Copy out, exactly and without additions, the lines from the one that contains "(.34, (0, 0, 0))])" to the one that contains "(.20, .15, .09), .36)", both ends included.

DATA PROVIDED:
====

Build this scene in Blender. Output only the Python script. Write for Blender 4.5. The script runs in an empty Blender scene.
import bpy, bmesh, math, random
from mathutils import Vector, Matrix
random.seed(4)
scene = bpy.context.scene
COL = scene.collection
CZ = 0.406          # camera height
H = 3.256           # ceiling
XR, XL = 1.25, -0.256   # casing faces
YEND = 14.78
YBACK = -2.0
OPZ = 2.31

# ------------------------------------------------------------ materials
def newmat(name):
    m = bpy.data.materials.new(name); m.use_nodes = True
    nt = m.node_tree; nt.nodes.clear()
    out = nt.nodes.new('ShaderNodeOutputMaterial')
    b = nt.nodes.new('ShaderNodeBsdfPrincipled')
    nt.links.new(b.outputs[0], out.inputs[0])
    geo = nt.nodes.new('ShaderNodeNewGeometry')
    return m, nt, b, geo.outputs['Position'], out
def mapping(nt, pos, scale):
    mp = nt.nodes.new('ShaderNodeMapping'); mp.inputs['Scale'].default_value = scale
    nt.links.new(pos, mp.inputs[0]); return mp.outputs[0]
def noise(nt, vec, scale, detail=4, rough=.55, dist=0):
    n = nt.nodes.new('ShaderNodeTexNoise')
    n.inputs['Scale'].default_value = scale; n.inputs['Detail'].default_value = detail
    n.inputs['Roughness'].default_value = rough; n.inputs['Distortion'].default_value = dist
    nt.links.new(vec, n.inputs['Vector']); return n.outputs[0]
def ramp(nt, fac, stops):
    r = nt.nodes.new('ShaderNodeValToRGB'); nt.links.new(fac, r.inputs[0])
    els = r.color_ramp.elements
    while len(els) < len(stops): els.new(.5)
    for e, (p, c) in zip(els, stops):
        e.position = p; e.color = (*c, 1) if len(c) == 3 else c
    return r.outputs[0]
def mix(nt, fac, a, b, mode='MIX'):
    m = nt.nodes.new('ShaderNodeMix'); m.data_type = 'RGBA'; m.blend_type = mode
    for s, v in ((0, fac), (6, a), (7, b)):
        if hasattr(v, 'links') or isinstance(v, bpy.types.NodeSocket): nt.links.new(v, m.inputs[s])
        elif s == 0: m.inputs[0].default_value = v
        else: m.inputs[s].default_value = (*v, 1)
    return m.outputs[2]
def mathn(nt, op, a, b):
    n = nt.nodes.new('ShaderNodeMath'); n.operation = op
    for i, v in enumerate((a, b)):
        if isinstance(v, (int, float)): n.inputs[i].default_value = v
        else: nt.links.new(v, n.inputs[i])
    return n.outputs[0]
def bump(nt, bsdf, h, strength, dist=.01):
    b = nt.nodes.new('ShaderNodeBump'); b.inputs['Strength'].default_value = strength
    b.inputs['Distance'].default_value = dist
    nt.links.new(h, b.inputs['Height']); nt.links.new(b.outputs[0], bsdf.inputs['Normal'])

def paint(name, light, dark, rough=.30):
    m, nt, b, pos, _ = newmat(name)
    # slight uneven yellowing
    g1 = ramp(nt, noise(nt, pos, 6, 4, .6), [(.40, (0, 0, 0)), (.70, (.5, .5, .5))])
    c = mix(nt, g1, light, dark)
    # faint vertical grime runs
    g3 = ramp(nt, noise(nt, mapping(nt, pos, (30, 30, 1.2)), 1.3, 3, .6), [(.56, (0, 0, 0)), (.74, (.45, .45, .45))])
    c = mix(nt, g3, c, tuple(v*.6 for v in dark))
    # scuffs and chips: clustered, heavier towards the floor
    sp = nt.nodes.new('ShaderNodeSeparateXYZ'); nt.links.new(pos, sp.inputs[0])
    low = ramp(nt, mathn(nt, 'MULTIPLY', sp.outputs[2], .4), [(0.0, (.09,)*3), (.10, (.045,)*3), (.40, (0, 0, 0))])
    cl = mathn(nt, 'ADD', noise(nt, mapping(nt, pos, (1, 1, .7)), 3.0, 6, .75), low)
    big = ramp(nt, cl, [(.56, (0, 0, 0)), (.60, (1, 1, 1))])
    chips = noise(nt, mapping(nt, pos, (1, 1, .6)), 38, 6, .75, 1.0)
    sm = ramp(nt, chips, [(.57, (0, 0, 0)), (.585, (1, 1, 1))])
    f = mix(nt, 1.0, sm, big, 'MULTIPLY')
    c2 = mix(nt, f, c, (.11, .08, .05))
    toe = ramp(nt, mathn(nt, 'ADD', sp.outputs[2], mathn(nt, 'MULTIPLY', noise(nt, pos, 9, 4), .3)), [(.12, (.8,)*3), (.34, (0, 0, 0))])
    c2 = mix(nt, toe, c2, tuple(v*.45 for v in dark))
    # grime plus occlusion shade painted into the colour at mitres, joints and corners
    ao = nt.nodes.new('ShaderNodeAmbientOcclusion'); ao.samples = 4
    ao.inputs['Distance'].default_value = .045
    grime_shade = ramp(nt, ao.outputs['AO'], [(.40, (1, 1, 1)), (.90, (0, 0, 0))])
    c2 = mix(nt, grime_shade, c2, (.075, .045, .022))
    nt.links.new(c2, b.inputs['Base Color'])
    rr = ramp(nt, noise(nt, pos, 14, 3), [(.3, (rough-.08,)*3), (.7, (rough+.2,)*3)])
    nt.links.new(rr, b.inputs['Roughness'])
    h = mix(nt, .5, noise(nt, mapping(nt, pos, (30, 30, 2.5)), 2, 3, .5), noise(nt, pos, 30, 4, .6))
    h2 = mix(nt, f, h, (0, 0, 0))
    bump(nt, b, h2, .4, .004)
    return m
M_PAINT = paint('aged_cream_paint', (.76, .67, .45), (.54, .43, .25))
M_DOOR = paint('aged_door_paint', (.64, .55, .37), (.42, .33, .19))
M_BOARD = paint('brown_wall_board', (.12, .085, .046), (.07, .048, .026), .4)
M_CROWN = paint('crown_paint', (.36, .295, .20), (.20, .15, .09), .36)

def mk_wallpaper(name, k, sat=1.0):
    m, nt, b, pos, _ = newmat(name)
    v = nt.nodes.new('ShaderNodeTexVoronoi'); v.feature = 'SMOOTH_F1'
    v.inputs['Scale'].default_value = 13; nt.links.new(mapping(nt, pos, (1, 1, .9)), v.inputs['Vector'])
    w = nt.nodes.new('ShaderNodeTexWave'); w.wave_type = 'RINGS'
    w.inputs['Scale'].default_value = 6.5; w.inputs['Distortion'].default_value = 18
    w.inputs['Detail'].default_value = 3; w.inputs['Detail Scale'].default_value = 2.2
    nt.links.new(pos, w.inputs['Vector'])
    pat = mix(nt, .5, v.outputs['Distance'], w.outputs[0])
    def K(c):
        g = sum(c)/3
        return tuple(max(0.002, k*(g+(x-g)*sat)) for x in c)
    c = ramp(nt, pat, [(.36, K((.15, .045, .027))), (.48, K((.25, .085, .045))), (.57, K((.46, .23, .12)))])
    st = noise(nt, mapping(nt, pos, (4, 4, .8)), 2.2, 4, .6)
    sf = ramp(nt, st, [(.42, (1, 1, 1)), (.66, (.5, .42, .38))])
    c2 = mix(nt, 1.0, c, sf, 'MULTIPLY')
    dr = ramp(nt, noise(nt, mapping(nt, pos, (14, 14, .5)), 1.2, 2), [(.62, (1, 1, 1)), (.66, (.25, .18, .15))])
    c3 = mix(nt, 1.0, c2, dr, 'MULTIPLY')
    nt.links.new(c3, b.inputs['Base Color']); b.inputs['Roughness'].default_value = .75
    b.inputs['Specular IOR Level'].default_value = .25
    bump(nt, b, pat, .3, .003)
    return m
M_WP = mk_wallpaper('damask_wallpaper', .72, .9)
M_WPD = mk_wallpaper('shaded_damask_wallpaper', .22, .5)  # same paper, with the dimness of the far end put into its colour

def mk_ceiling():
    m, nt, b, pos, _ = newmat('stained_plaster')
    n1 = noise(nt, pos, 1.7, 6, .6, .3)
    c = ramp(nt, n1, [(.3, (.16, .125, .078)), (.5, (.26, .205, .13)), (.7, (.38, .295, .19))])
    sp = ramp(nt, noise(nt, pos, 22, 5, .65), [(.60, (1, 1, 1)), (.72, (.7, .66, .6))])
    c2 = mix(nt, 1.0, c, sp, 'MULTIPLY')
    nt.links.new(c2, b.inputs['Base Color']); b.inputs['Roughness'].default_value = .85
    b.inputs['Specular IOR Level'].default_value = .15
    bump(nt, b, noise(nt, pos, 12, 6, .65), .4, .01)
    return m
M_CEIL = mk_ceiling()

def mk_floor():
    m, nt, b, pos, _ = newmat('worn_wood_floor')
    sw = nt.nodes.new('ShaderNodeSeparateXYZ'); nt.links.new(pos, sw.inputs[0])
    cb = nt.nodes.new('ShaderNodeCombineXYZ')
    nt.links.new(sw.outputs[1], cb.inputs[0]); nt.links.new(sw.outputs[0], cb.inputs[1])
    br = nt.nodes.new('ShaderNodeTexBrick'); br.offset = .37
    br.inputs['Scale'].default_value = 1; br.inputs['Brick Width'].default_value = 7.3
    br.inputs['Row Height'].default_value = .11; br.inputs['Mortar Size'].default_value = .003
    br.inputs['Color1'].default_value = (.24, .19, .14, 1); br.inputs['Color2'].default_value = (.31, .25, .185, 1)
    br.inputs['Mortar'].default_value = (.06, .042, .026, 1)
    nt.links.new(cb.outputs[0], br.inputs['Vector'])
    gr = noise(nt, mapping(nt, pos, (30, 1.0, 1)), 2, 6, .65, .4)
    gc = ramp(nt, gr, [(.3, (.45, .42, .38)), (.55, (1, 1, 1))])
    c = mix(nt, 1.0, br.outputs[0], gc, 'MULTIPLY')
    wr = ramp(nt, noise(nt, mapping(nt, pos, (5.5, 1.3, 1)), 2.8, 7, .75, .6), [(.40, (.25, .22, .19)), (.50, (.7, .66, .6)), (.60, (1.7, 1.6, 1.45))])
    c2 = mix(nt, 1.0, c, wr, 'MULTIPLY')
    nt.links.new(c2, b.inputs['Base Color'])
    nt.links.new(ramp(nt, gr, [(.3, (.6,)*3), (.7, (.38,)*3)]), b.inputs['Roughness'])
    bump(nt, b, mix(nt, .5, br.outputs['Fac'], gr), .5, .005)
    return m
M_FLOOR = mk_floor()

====

COMPLETE RESPONSE:
    toe = ramp(nt, mathn(nt, 'ADD', sp.outputs[2], mathn(nt, 'MULTIPLY', noise(nt, pos, 9, 4), .3)), [(.12, (.8,)*3), (.34, (0, 0, 0))])
    c2 = mix(nt, toe, c2, tuple(v*.45 for v in dark))
    # grime plus occlusion shade painted into the colour at mitres, joints and corners
    ao = nt.nodes.new('ShaderNodeAmbientOcclusion'); ao.samples = 4
    ao.inputs['Distance'].default_value = .045
    grime_shade = ramp(nt, ao.outputs['AO'], [(.40, (1, 1, 1)), (.90, (0, 0, 0))])
    c2 = mix(nt, grime_shade, c2, (.075, .045, .022))
    nt.links.new(c2, b.inputs['Base Color'])
    rr = ramp(nt, noise(nt, pos, 14, 3), [(.3, (rough-.08,)*3), (.7, (rough+.2,)*3)])
    nt.links.new(rr, b.inputs['Roughness'])
    h = mix(nt, .5, noise(nt, mapping(nt, pos, (30, 30, 2.5)), 2, 3, .5), noise(nt, pos, 30, 4, .6))
    h2 = mix(nt, f, h, (0, 0, 0))
    bump(nt, b, h2, .4, .004)
    return m
M_PAINT = paint('aged_cream_paint', (.76, .67, .45), (.54, .43, .25))
M_DOOR = paint('aged_door_paint', (.64, .55, .37), (.42, .33, .19))
M_BOARD = paint('brown_wall_board', (.12, .085, .046), (.07, .048, .026), .4)
M_CROWN = paint('crown_paint', (.36, .295, .20), (.20, .15, .09), .36)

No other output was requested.